- Exercise task:
Output each entry verbatim and exclude every picture from it.
━━━━━━
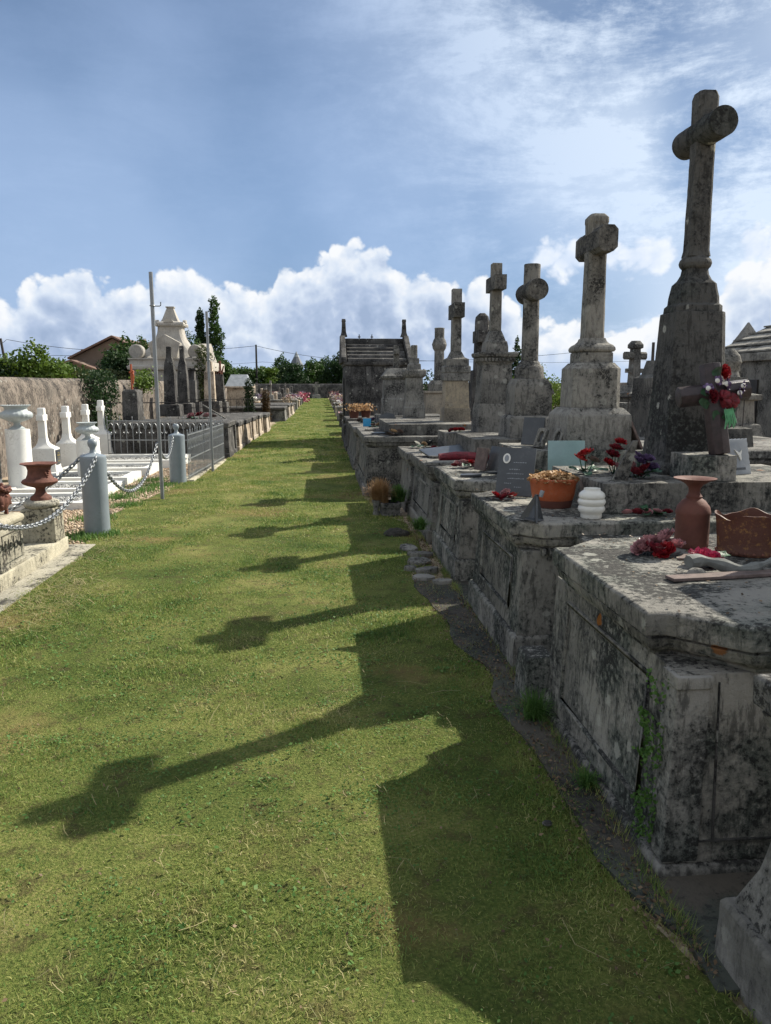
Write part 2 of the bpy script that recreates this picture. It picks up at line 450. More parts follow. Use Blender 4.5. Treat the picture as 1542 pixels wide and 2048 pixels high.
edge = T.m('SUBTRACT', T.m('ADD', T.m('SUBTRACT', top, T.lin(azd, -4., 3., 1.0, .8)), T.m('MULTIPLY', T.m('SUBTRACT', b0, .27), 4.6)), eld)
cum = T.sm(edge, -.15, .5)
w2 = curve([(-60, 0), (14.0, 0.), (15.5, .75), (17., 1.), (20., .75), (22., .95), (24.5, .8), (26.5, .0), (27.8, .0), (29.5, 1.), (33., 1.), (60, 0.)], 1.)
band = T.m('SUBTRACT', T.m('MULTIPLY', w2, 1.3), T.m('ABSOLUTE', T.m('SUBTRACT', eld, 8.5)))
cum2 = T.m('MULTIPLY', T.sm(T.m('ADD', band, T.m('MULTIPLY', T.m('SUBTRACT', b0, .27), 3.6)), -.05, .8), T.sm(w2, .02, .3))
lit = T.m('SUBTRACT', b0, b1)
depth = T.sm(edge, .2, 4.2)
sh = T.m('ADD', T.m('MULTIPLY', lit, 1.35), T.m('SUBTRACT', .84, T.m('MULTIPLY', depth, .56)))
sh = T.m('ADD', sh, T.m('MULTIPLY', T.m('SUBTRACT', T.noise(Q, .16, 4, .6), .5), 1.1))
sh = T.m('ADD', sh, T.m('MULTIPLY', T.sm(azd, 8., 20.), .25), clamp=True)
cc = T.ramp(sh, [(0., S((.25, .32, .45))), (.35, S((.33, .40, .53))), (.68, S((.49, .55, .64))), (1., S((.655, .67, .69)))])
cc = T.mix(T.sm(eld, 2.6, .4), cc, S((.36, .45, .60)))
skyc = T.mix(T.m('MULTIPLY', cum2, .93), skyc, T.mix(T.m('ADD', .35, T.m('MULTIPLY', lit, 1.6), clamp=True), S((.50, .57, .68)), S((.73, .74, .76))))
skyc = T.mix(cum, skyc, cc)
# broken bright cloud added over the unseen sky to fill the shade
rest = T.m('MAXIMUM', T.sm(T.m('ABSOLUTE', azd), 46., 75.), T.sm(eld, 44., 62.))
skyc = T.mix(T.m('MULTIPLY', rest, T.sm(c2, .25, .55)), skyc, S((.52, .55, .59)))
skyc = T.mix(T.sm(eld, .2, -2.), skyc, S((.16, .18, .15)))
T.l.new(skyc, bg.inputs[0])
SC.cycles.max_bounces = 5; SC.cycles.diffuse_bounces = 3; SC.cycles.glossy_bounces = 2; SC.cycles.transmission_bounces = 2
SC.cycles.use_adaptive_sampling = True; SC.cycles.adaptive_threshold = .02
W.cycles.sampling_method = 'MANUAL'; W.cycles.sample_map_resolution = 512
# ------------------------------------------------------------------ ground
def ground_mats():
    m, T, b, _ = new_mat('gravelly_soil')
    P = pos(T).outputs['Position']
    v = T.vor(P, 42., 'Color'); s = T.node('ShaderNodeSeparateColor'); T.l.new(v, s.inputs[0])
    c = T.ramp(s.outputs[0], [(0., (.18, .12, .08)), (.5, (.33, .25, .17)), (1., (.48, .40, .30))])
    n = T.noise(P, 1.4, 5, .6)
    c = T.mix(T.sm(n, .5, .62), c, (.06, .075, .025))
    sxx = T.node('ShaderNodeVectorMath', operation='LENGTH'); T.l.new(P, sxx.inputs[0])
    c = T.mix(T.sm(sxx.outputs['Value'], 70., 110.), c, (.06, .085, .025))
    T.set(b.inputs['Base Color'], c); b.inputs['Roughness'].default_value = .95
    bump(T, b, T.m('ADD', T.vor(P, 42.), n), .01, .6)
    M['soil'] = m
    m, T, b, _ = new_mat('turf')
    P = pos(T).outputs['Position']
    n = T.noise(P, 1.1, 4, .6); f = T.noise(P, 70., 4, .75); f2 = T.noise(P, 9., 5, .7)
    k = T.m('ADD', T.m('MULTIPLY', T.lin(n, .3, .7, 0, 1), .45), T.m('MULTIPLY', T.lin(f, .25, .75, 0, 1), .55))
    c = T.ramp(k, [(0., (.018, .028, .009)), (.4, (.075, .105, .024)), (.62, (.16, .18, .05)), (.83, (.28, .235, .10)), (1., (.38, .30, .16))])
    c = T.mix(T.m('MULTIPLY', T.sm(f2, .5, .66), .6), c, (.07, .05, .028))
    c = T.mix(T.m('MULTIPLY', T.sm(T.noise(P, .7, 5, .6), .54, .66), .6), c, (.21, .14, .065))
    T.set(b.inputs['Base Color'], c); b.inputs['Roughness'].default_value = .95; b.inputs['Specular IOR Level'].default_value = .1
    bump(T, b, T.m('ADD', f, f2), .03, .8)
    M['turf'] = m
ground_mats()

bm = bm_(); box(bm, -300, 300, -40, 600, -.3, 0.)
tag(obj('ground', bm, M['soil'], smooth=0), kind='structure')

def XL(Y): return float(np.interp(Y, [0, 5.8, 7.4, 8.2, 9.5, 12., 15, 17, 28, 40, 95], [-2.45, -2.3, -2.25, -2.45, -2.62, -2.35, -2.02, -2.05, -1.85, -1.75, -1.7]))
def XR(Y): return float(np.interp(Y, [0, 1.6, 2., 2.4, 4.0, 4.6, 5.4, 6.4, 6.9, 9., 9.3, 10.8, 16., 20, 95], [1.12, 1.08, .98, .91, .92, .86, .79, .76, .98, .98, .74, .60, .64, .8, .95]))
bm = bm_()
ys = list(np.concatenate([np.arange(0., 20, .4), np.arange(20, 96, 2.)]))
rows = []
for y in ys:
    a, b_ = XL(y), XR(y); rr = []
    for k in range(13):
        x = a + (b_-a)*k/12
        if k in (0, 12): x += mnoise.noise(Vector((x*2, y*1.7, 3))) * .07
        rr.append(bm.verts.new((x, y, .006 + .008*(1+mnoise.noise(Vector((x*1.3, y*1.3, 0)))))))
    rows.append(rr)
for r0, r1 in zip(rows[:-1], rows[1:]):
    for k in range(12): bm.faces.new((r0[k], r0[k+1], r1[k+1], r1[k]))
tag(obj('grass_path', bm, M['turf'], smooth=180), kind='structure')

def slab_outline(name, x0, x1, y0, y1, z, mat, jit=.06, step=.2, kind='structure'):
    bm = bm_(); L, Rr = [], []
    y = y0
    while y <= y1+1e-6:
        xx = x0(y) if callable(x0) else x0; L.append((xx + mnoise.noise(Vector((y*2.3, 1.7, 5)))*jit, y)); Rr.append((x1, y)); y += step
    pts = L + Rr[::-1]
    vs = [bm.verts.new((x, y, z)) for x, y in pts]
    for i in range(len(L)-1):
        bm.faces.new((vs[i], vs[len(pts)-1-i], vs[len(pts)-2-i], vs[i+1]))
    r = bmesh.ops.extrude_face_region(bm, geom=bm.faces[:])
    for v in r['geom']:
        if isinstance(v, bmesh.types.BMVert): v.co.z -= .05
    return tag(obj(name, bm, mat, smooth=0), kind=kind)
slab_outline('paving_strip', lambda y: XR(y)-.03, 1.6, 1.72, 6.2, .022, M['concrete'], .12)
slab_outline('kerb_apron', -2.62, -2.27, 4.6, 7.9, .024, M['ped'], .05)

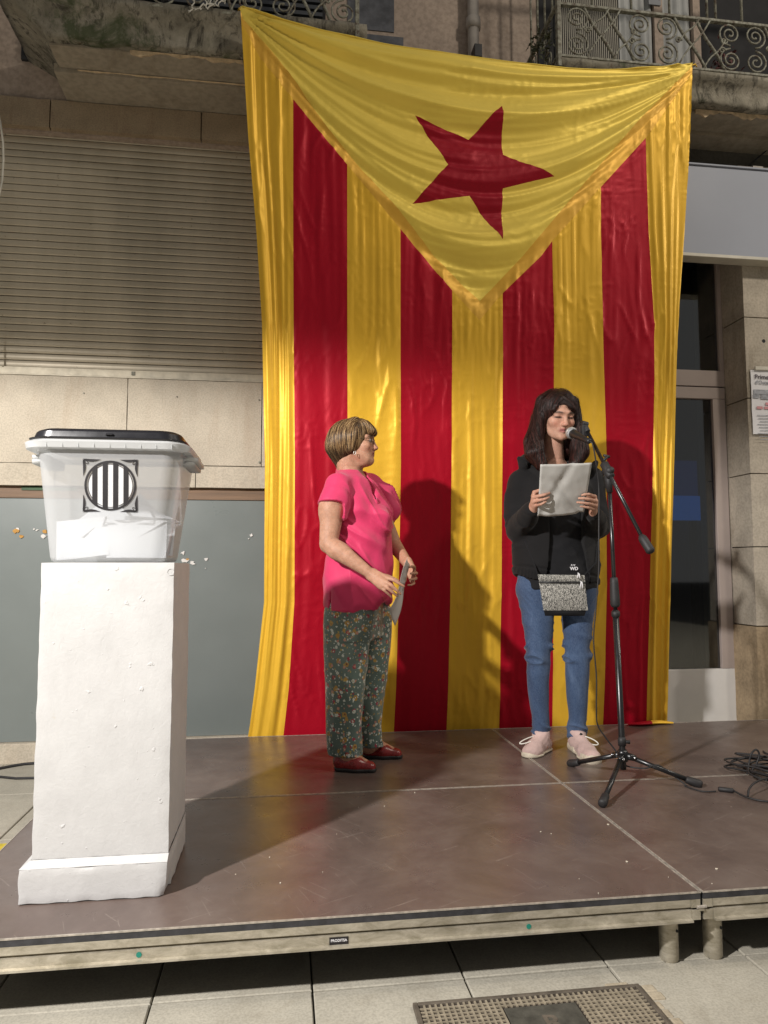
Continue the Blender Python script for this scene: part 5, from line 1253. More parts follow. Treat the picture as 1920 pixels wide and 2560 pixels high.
━━━━━━
- Exercise solution:
Write part 2 of the bpy script that recreates this picture. It picks up at line 450. More parts follow. Use Blender 4.5. Treat the picture as 1542 pixels wide and 2048 pixels high.
edge = T.m('SUBTRACT', T.m('ADD', T.m('SUBTRACT', top, T.lin(azd, -4., 3., 1.0, .8)), T.m('MULTIPLY', T.m('SUBTRACT', b0, .27), 4.6)), eld)
cum = T.sm(edge, -.15, .5)
w2 = curve([(-60, 0), (14.0, 0.), (15.5, .75), (17., 1.), (20., .75), (22., .95), (24.5, .8), (26.5, .0), (27.8, .0), (29.5, 1.), (33., 1.), (60, 0.)], 1.)
band = T.m('SUBTRACT', T.m('MULTIPLY', w2, 1.3), T.m('ABSOLUTE', T.m('SUBTRACT', eld, 8.5)))
cum2 = T.m('MULTIPLY', T.sm(T.m('ADD', band, T.m('MULTIPLY', T.m('SUBTRACT', b0, .27), 3.6)), -.05, .8), T.sm(w2, .02, .3))
lit = T.m('SUBTRACT', b0, b1)
depth = T.sm(edge, .2, 4.2)
sh = T.m('ADD', T.m('MULTIPLY', lit, 1.35), T.m('SUBTRACT', .84, T.m('MULTIPLY', depth, .56)))
sh = T.m('ADD', sh, T.m('MULTIPLY', T.m('SUBTRACT', T.noise(Q, .16, 4, .6), .5), 1.1))
sh = T.m('ADD', sh, T.m('MULTIPLY', T.sm(azd, 8., 20.), .25), clamp=True)
cc = T.ramp(sh, [(0., S((.25, .32, .45))), (.35, S((.33, .40, .53))), (.68, S((.49, .55, .64))), (1., S((.655, .67, .69)))])
cc = T.mix(T.sm(eld, 2.6, .4), cc, S((.36, .45, .60)))
skyc = T.mix(T.m('MULTIPLY', cum2, .93), skyc, T.mix(T.m('ADD', .35, T.m('MULTIPLY', lit, 1.6), clamp=True), S((.50, .57, .68)), S((.73, .74, .76))))
skyc = T.mix(cum, skyc, cc)
# broken bright cloud added over the unseen sky to fill the shade
rest = T.m('MAXIMUM', T.sm(T.m('ABSOLUTE', azd), 46., 75.), T.sm(eld, 44., 62.))
skyc = T.mix(T.m('MULTIPLY', rest, T.sm(c2, .25, .55)), skyc, S((.52, .55, .59)))
skyc = T.mix(T.sm(eld, .2, -2.), skyc, S((.16, .18, .15)))
T.l.new(skyc, bg.inputs[0])
SC.cycles.max_bounces = 5; SC.cycles.diffuse_bounces = 3; SC.cycles.glossy_bounces = 2; SC.cycles.transmission_bounces = 2
SC.cycles.use_adaptive_sampling = True; SC.cycles.adaptive_threshold = .02
W.cycles.sampling_method = 'MANUAL'; W.cycles.sample_map_resolution = 512
# ------------------------------------------------------------------ ground
def ground_mats():
    m, T, b, _ = new_mat('gravelly_soil')
    P = pos(T).outputs['Position']
    v = T.vor(P, 42., 'Color'); s = T.node('ShaderNodeSeparateColor'); T.l.new(v, s.inputs[0])
    c = T.ramp(s.outputs[0], [(0., (.18, .12, .08)), (.5, (.33, .25, .17)), (1., (.48, .40, .30))])
    n = T.noise(P, 1.4, 5, .6)
    c = T.mix(T.sm(n, .5, .62), c, (.06, .075, .025))
    sxx = T.node('ShaderNodeVectorMath', operation='LENGTH'); T.l.new(P, sxx.inputs[0])
    c = T.mix(T.sm(sxx.outputs['Value'], 70., 110.), c, (.06, .085, .025))
    T.set(b.inputs['Base Color'], c); b.inputs['Roughness'].default_value = .95
    bump(T, b, T.m('ADD', T.vor(P, 42.), n), .01, .6)
    M['soil'] = m
    m, T, b, _ = new_mat('turf')
    P = pos(T).outputs['Position']
    n = T.noise(P, 1.1, 4, .6); f = T.noise(P, 70., 4, .75); f2 = T.noise(P, 9., 5, .7)
    k = T.m('ADD', T.m('MULTIPLY', T.lin(n, .3, .7, 0, 1), .45), T.m('MULTIPLY', T.lin(f, .25, .75, 0, 1), .55))
    c = T.ramp(k, [(0., (.018, .028, .009)), (.4, (.075, .105, .024)), (.62, (.16, .18, .05)), (.83, (.28, .235, .10)), (1., (.38, .30, .16))])
    c = T.mix(T.m('MULTIPLY', T.sm(f2, .5, .66), .6), c, (.07, .05, .028))
    c = T.mix(T.m('MULTIPLY', T.sm(T.noise(P, .7, 5, .6), .54, .66), .6), c, (.21, .14, .065))
    T.set(b.inputs['Base Color'], c); b.inputs['Roughness'].default_value = .95; b.inputs['Specular IOR Level'].default_value = .1
    bump(T, b, T.m('ADD', f, f2), .03, .8)
    M['turf'] = m
ground_mats()

bm = bm_(); box(bm, -300, 300, -40, 600, -.3, 0.)
tag(obj('ground', bm, M['soil'], smooth=0), kind='structure')

def XL(Y): return float(np.interp(Y, [0, 5.8, 7.4, 8.2, 9.5, 12., 15, 17, 28, 40, 95], [-2.45, -2.3, -2.25, -2.45, -2.62, -2.35, -2.02, -2.05, -1.85, -1.75, -1.7]))
def XR(Y): return float(np.interp(Y, [0, 1.6, 2., 2.4, 4.0, 4.6, 5.4, 6.4, 6.9, 9., 9.3, 10.8, 16., 20, 95], [1.12, 1.08, .98, .91, .92, .86, .79, .76, .98, .98, .74, .60, .64, .8, .95]))
bm = bm_()
ys = list(np.concatenate([np.arange(0., 20, .4), np.arange(20, 96, 2.)]))
rows = []
for y in ys:
    a, b_ = XL(y), XR(y); rr = []
    for k in range(13):
        x = a + (b_-a)*k/12
        if k in (0, 12): x += mnoise.noise(Vector((x*2, y*1.7, 3))) * .07
        rr.append(bm.verts.new((x, y, .006 + .008*(1+mnoise.noise(Vector((x*1.3, y*1.3, 0)))))))
    rows.append(rr)
for r0, r1 in zip(rows[:-1], rows[1:]):
    for k in range(12): bm.faces.new((r0[k], r0[k+1], r1[k+1], r1[k]))
tag(obj('grass_path', bm, M['turf'], smooth=180), kind='structure')

def slab_outline(name, x0, x1, y0, y1, z, mat, jit=.06, step=.2, kind='structure'):
    bm = bm_(); L, Rr = [], []
    y = y0
    while y <= y1+1e-6:
        xx = x0(y) if callable(x0) else x0; L.append((xx + mnoise.noise(Vector((y*2.3, 1.7, 5)))*jit, y)); Rr.append((x1, y)); y += step
    pts = L + Rr[::-1]
    vs = [bm.verts.new((x, y, z)) for x, y in pts]
    for i in range(len(L)-1):
        bm.faces.new((vs[i], vs[len(pts)-1-i], vs[len(pts)-2-i], vs[i+1]))
    r = bmesh.ops.extrude_face_region(bm, geom=bm.faces[:])
    for v in r['geom']:
        if isinstance(v, bmesh.types.BMVert): v.co.z -= .05
    return tag(obj(name, bm, mat, smooth=0), kind=kind)
slab_outline('paving_strip', lambda y: XR(y)-.03, 1.6, 1.72, 6.2, .022, M['concrete'], .12)
slab_outline('kerb_apron', -2.62, -2.27, 4.6, 7.9, .024, M['ped'], .05)

Continue the Blender Python script for this scene: part 5, from line 1253. More parts follow. Treat the picture as 1920 pixels wide and 2560 pixels high.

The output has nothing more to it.